Auch Trumps Wirtschaftspolitik setzt die Axt an die Leitwährung. Ihm ist es ein Dorn im Auge, dass mit den im Ausland produzierten und in den USA konsumierten Podukten zugleich die Arbeitsplätze aus den USA verschwinden. Länder mit Handelsbilanzüberschüssen gegenüber den USA sind für ihn «Abzocker». Doch zum Privileg des Leitwährungsgebers gehört, dass der Wirtschaftsraum der Leitwährung bereit ist, sich in der eigenen Währung zu verschulden. Ohne deutliche Verschuldung können andere Währungsräume die Leitwährung nicht im erforderlichen Umfang vorrätig halten und die in Dollar notierten Waren- und Dienstleistungsströme nicht finanzieren. Das heisst, der US-Leitwährungsgeber hat quasi die «Pflicht», sich entsprechend des «globalen Hungers» auf USD zu verschulden. Nationen, deren Währung als globale Leitwährung dient, erwirtschaften gemäss diesem Dilemma zwangsläufig Handelsdefizite.

Mit Donald Trump regiert in Washington aber ein Präsident, der den Protektionismus zum Programm erhoben hat und der versucht, das Leistungsbilanzdefizit der USA  zu senken, indem er die wichtigen Handelspartner mit Zöllen bedroht.
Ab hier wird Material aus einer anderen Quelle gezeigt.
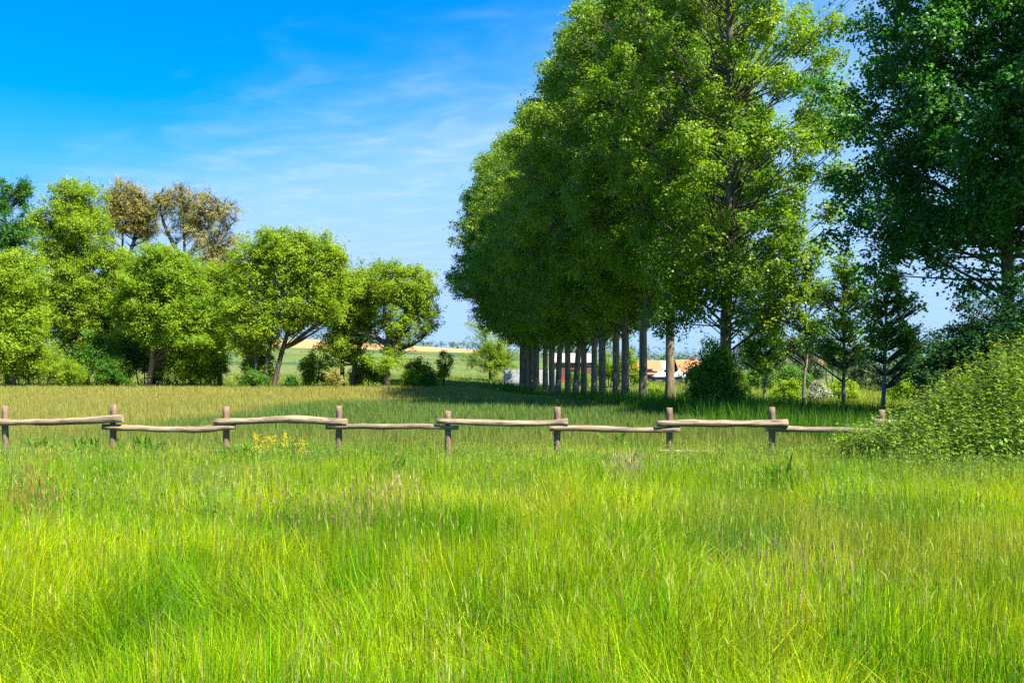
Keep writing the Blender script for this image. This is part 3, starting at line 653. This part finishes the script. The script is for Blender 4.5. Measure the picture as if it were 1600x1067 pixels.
# ---- under and right of the row
G_Y = 'young trees on the right with thin straight trunks'
bush('bush', 49.5, 1120, 518, 110, 'large round dark green bush around the foot of the nearest poplar', 61, 22000, M_sapling, ls=.11, group='bushes among the trees on the right', dens=34)
T('young_tree', 55, 1195, [[(1194, 632), (1195, 580), (1197, 520), (1197, 470)]],
  [(1196, 500, 24, 26), (1180, 540, 26, 26), (1215, 535, 26, 24), (1195, 565, 34, 20)],
  'lightest green young tree right of the round bush', 71, 3978, .13, M_sapling, M_barkg, group=G_Y, dens=75, soft=.5, flat=1.0, limb_r=.006, tr=.07, lump=.16, cover=(.1,1.2), up=.3, fill=False, aspect=.75)
T('young_tree', 51, 1257, [[(1256, 634), (1256, 590), (1262, 560), (1258, 480), (1260, 410)]],
  [(1262, 420, 24, 26), (1245, 455, 32, 26), (1278, 455, 30, 24), (1250, 500, 40, 24), (1275, 515, 34, 22), (1240, 540, 34, 18)],
  'young tree with a slightly crooked trunk left of the white blossoming bush', 72, 4641, .13, M_sapling, M_barkg, group=G_Y, dens=75, soft=.5, flat=1.0, limb_r=.006, tr=.075, lump=.16, cover=(.1,1.2), up=.3, fill=False, aspect=.75)
T('young_tree', 48, 1318, [[(1318, 640), (1319, 570), (1319, 480), (1320, 395)]],
  [(1320, 420, 30, 30), (1300, 465, 32, 26), (1342, 460, 30, 26), (1318, 505, 46, 26), (1295, 545, 34, 22), (1345, 545, 34, 22), (1318, 570, 30, 16, 0, .5)],
  'tallest young tree with a straight trunk standing in front of the brownish bush', 73, 6188, .13, M_sapling, M_barkg, group=G_Y, dens=75, soft=.5, flat=1.0, limb_r=.006, tr=.085, lump=.16, cover=(.1,1.2), up=.3, fill=False, aspect=.75)
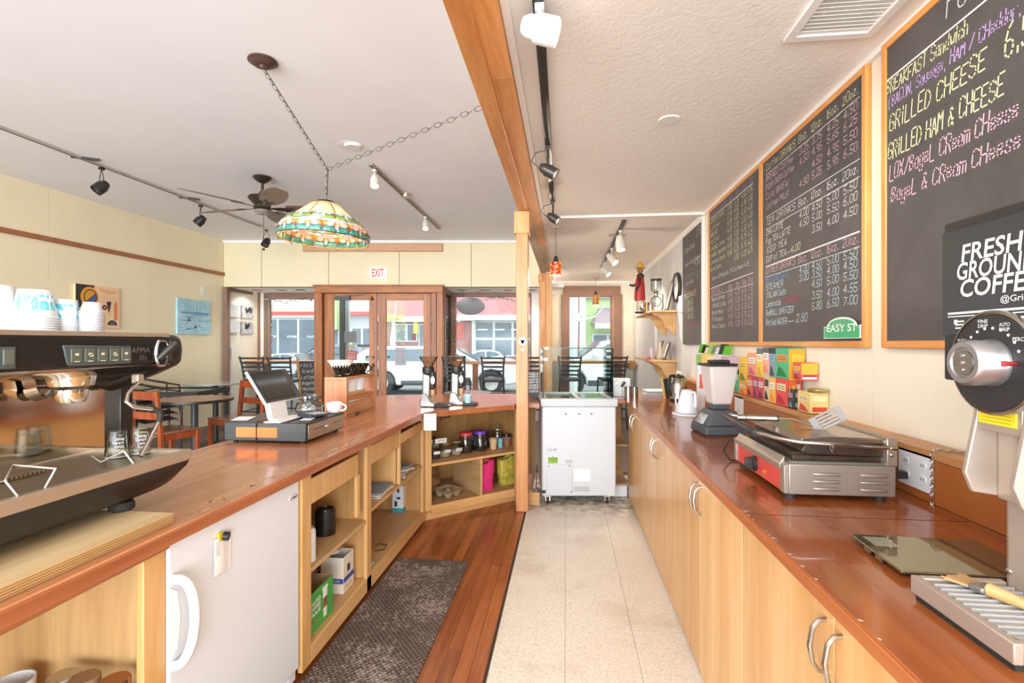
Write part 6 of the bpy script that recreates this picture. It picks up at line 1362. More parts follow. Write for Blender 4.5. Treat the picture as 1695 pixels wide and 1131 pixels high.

Ein Amerika, das sich einerseits durch Drohungen und Handelsschranken isoliert und andererseits nicht mehr bereit zu sein scheint, den USD als Leitwährung bereitzustellen, könnte die restliche Welt dazu zwingen, Waren, Dienstleistungen oder Rohstoffe in anderen Währungen als den US-Dollar zu verrechnen.

Keine Alternative zum Dollar als Leitwährung?
Es stellt sich die Frage, ob sich Trump bewusst ist, was er mit seiner Politik mittel- bis langfristig bewirken könnte. China als grösster Gläubiger der USA hat schon laut darüber nachgedacht, die US-Währungsanlagen umzuschichten. Dies könnte sich als fatal für die Pläne Trumps herausstellen, denn sowohl seine Steuersenkung weckt Zweifel, wie diese finanziert werden kann, und auch die militärische Aufrüstung lässt sich aus dem bestehenden US-Haushalt kaum stemmen. Trump begibt sich also mit seiner Politik in einen Widerspruch: Um seine Ziele zu erreichen, muss er Schulden aufnehmen; um willige Gläubiger zu finden, muss er das Privileg der US-Leitwährung bewahren. Doch Protektionismus und die Destabilisierung des beschriebenen Kreislaufs bedrohen eben dieses Privileg.

Darüber hinaus ist es schwer vorstellbar, dass die amerikanischen Haushalte das Sparen entdecken und internationale Gläubiger ersetzen. Wenn Trump den internationalen Handel wirklich zugunsten der USA ausgleichen möchte, muss er sein Land und seine Bürger unabhängiger von US-Schulden im Ausland machen und wohl auch bereit sein, den Dollar als Leitwährung zu opfern. Trumps Rhetorik und die Destabilisierung wichtiger staatlicher Institutionen könnten dafür sorgen, dass der Dollar schneller vom Thron fällt, als von Trump beabsichtigt. Was den Dollar als Leitwährung schützt, ist die Ermangelung an Alternativen. Sollte es Europa aber wider Erwarten schaffen, die EU zu stabilisieren und den eigenen Kapitalmarkt zu vergrössern, könnte dem Dollar ein ernstzunehmender Gegner erwachsen. Kein Zweifel, die Bereitschaft, sich zu verschulden, ist zumindest in Teilen der EU durchaus gegeben.